Jennifer and Laurence perform a small set to help Len Wilson (Laurence's father) celebrate his new book as part of the Orkney International Science Festival events.
With a long seagoing tradition in his family and the island of Graemsay where they came from, it’s not surprising that by the time that Len Wilson reached the age of three he was sitting at the tiller of his father’s boat. And by the time he was sixteen he was at nautical college learning about radio, radar and Morse code, on the way to becoming a radio officer. His first ship was the passenger liner Orion, where duties included dining with the passengers in cummerbund and dinner jacket; and also typing up radio reports on the day’s news, according to the passengers’ priorities – “the cricket scores, football results and the stock market, in that order.”
Then came a varied mix of ships and events – on steamers with cargoes for Iran and Venezuela and West Africa, tankers with oil for the East, a Greek ship loading coal in Communist Poland for Karachi; and a stand-off on a journey to Murmansk when the Cold War was at its height.
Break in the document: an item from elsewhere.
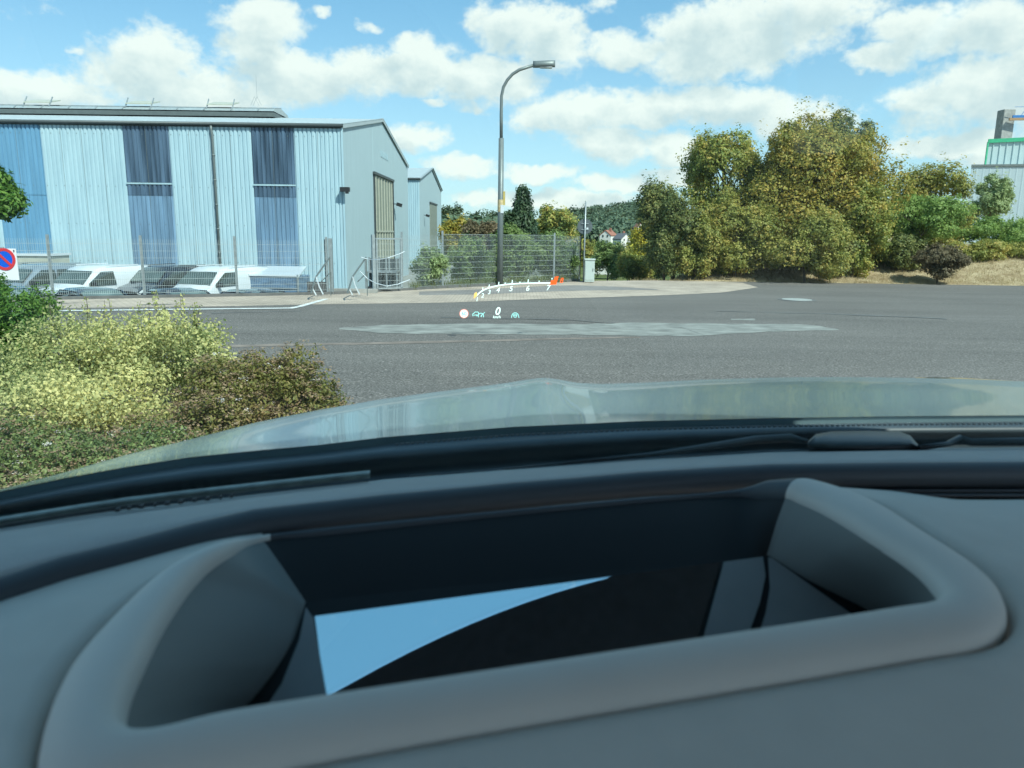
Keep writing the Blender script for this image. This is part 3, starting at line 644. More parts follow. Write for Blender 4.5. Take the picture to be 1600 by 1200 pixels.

He’s now set it down in a book, and shares this evening some of the stories of people and places and adventures along the way. He has stories too of seafaring ancestors, among them his great-grandfather James Wilson who made his first trip to the Davis Straits in 1867 on the famous old whaler Truelove of Hull.
With the family tradition also including music, his son Laurence joins for a tune or two, accompanying the fiddle music of Jennifer Wrigley.